10/22/2024
It hasn't really been so long since Kiana Davenport changed the literary landscape of Hawai‘i with SHARK DIALOGUES, published in 1994. She introduced readers both inside and outside the Islands to an unfamiliar, multi-braided, international-inflected, female- and kanaka-centered storyline emanating from under the volcano's peak that dominates the Big Island.
It was a hit for all the right reasons. Best of all, for writers from and of Hawai‘i, SHARK DIALOGUES and its sequels, SONG OF EXILES (1999) and the bestseller HOUSE OF MANY GODS (2006), felt liberating. They said: Go ahead. From here you can write about anything, your way, obeying no one's guardrails, relying on your own experience and vision.
Davenport's novels gave writers room. They showed modern local life here and abroad. Trapped in timeless Hilo, a reader could see herself in Paris, Shanghai, New York. I can go there, too. In words as in life. And yet, big as they are, the books are grounded in people, recognizable characters of the Big Island, Nānākuli, Kalihi, China, and Korea, their matriarchs and mixed-race children. People who, no matter how far they've strayed, or how deep they've sunk, know they still do have a home here (however traumatic the thought) in Hawai‘i.

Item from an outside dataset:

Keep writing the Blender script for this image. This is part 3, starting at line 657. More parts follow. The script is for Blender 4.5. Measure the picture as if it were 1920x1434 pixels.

SNOWS OF MAUNA KEA, Davenport’s fourth novel in the series, is finally almost here. The title of course echoes the famous Ernest Hemingway short story—the one with the famous line about the carcass of a frozen leopard found near the 19,000-foot summit of Kenya's holy mountain, "The House of the Gods," Kilimanjaro. Davenport's wry wit is apparent in her sly transplanting of Kilimanjaro to Mauna Kea, another holy mountain brooding above a land traduced by colonialism, violated by thrill-seekers.
SNOWS OF MAUNA KEA is Davenport's great hike to the summit. To keep her company as she prepares the final version of the manuscript, bucking the current climate for smaller stories, fewer characters, less glory, let's savor this first taste and cheer her on.